In deze zaak, die voor de Rechtbank Rotterdam is behandeld, vorderde de eiser, een transportonderneming, schadevergoeding van de gedaagde, eveneens een transportonderneming, op basis van werkgeversaansprakelijkheid. De eiser had op 19 september 2011 in opdracht van Linde AG vier ladingen koolzuurgas vervoerd, waarvan één lading was uitbesteed aan de gedaagde. De chauffeur van de gedaagde, [persoon 1], heeft tijdens het lossen van de lading een bodemafsluiter geopend, waardoor koolzuurgas is ontsnapt. De eiser vorderde een schadevergoeding van € 24.227,04, die door Linde AG aan hen was doorbelast voor schoonmaakkosten na het incident.

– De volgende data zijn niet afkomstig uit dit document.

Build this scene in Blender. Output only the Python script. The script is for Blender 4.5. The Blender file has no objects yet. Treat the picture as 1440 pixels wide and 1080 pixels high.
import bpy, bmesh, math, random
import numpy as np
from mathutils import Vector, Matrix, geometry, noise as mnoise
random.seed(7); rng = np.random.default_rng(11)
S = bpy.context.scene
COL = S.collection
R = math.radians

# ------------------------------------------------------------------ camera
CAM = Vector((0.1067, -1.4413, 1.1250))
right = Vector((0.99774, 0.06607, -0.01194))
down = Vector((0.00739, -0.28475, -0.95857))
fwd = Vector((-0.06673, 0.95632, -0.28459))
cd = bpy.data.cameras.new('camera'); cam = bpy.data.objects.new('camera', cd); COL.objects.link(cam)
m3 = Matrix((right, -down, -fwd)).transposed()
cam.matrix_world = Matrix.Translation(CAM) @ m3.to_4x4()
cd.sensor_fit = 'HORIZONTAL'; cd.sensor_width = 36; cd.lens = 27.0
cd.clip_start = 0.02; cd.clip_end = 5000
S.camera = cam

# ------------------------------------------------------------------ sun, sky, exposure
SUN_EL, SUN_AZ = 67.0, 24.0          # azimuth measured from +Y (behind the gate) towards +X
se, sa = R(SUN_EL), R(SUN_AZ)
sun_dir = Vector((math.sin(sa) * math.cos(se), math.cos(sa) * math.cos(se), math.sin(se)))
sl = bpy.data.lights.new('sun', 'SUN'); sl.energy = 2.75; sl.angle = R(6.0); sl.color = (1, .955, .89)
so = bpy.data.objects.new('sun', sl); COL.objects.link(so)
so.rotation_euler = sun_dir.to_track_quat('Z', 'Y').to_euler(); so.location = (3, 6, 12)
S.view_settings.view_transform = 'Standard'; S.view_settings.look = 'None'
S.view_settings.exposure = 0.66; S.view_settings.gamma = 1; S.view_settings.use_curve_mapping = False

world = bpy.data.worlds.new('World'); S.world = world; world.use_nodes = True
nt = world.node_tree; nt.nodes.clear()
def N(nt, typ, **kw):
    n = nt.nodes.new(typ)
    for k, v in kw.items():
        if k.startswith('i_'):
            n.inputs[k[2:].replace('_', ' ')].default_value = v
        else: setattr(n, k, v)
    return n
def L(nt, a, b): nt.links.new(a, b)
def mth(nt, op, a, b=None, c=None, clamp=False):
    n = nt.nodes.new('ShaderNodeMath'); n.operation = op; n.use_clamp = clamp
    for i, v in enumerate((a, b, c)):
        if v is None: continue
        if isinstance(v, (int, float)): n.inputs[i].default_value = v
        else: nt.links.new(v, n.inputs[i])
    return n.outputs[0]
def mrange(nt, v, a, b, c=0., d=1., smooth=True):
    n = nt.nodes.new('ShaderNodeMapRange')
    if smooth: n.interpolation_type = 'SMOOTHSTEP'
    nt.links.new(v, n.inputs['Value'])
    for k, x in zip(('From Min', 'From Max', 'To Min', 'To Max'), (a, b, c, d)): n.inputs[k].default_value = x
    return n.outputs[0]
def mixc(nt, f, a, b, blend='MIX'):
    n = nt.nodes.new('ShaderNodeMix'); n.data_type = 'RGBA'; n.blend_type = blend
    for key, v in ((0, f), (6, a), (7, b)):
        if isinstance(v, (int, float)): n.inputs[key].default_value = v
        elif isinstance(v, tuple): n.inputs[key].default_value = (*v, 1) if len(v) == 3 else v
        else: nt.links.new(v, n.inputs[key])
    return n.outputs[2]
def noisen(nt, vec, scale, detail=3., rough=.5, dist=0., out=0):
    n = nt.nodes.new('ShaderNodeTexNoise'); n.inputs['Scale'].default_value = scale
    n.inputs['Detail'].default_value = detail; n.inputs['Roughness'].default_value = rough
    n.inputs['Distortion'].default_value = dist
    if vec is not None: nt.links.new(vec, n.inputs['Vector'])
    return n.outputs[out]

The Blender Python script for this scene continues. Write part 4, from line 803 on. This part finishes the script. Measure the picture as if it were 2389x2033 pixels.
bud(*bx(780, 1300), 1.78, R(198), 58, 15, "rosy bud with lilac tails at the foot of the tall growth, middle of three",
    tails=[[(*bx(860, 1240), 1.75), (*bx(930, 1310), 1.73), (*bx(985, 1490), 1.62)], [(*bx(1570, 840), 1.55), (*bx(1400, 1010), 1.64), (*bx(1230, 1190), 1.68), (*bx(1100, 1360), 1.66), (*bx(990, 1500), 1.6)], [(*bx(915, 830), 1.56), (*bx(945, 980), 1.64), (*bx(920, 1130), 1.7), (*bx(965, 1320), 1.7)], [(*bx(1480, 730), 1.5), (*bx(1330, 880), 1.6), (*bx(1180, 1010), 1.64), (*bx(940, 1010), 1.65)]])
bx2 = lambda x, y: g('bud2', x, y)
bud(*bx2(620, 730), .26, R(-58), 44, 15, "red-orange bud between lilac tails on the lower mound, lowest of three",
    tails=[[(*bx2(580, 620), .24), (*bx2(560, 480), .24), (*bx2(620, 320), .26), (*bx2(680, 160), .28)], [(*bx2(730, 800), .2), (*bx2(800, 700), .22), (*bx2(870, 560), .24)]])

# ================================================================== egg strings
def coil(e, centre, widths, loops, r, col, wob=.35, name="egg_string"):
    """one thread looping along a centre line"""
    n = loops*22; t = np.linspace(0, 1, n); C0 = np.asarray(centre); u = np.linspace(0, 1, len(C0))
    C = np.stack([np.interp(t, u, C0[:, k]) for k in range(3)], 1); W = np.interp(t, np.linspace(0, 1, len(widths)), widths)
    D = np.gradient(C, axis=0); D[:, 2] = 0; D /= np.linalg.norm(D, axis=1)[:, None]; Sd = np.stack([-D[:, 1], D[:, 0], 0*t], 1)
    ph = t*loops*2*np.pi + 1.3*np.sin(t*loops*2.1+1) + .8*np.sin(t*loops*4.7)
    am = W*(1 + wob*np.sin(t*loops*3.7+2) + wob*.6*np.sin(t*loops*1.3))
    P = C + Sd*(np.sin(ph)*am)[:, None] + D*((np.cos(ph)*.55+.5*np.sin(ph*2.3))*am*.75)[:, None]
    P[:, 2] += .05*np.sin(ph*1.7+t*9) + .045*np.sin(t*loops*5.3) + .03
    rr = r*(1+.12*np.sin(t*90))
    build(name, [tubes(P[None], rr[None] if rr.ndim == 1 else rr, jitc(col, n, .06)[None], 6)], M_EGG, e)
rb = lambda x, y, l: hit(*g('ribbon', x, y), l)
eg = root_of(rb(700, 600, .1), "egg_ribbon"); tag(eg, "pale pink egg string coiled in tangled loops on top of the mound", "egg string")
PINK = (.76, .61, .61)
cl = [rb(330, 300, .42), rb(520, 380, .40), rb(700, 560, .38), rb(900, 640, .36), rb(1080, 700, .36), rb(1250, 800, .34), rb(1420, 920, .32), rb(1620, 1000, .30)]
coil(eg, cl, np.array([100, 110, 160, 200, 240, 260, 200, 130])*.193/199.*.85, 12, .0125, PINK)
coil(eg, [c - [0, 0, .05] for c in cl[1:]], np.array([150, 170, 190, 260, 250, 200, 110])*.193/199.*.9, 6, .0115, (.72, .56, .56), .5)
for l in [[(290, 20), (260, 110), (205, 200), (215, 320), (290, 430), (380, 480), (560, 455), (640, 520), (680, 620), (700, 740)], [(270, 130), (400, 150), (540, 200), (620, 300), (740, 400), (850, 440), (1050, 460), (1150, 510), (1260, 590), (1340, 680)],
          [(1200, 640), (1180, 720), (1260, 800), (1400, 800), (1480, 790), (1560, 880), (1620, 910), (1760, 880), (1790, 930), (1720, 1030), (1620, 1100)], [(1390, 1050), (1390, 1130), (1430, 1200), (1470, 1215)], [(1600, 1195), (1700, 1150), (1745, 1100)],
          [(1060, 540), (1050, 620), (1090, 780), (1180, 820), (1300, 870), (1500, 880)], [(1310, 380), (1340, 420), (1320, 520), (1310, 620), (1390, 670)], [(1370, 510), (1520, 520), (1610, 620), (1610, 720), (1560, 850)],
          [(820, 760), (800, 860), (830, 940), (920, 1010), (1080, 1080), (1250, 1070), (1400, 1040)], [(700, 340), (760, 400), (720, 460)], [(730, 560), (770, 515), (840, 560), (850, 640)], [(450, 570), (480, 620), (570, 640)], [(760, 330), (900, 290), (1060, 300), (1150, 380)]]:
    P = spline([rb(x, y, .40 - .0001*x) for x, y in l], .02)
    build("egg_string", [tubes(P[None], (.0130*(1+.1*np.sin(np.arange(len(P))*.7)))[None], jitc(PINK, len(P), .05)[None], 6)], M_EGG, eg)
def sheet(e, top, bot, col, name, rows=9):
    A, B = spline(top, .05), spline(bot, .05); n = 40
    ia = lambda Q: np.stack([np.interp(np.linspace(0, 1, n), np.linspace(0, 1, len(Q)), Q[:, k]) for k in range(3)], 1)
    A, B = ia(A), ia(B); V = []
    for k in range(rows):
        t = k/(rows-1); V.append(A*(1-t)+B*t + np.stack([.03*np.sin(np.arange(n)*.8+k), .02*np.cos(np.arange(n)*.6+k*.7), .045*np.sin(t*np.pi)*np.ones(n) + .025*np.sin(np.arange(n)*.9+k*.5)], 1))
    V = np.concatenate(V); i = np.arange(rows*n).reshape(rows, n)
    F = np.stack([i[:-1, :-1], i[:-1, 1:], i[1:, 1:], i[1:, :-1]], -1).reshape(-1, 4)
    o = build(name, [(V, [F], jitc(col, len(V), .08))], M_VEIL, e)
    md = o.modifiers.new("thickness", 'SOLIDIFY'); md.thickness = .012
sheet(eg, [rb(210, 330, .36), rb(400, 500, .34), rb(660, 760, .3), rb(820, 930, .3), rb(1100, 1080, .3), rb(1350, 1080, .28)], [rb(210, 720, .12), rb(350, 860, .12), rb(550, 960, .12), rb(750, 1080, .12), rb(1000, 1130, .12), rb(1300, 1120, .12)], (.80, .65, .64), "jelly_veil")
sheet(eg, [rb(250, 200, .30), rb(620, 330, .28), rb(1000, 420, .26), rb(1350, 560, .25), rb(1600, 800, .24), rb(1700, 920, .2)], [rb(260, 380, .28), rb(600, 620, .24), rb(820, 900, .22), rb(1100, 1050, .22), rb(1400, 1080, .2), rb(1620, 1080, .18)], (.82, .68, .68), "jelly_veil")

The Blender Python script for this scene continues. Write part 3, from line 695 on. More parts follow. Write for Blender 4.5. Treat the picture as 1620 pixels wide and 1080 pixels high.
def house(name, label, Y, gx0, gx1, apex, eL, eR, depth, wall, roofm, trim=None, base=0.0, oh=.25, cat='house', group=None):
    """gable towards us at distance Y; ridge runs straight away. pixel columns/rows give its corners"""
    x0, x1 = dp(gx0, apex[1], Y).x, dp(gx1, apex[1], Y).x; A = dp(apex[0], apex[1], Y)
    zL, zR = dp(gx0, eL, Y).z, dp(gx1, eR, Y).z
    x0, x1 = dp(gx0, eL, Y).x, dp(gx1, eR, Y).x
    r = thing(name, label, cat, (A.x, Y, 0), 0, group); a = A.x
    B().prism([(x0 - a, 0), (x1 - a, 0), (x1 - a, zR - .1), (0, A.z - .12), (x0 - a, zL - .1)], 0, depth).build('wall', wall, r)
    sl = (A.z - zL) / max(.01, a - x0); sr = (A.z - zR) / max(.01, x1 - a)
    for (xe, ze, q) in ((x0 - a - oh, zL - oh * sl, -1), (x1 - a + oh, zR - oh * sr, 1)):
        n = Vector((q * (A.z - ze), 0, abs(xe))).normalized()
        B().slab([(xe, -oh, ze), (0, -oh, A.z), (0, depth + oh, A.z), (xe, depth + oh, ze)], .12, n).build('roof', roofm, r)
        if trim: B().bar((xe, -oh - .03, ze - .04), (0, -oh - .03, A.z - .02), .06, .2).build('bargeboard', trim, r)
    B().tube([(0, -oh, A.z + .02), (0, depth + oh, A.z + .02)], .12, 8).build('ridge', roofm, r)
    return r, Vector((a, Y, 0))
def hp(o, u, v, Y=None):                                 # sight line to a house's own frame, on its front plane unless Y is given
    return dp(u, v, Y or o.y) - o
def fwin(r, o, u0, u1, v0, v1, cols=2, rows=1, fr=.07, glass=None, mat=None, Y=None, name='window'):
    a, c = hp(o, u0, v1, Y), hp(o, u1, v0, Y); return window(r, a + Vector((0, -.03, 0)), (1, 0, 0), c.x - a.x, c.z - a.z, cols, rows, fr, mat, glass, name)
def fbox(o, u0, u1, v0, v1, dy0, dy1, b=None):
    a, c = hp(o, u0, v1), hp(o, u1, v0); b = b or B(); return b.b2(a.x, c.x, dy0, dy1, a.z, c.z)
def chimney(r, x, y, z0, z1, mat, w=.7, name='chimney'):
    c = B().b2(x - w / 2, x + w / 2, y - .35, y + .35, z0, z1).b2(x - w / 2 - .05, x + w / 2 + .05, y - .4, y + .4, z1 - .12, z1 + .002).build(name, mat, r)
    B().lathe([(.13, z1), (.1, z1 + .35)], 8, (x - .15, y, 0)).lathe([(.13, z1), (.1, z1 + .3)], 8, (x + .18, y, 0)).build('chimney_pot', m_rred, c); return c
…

De rechtbank heeft vastgesteld dat de gedaagde niet aansprakelijk was voor de fout van haar chauffeur, omdat deze handelde onder de instructies van de operator van Linde AG en een andere chauffeur van de eiser. De rechtbank oordeelde dat de gedaagde geen zeggenschap had over de gedragingen van [persoon 1] op het moment van het ongeval, en dat de instructies die aan [persoon 1] waren gegeven duidelijk waren: hij mocht alleen rijden en niet laden of lossen. De rechtbank wees de vordering van de eiser af en veroordeelde de eiser in de proceskosten.
De uitspraak benadrukt het belang van duidelijke instructies en de rol van zeggenschap in de context van werkgeversaansprakelijkheid, vooral in situaties met gevaarlijke stoffen. De rechtbank concludeerde dat de gedaagde niet aansprakelijk was op basis van artikel 6:170 BW, omdat er geen sprake was van een fout van de ondergeschikte die onder de zeggenschap van de werkgever viel.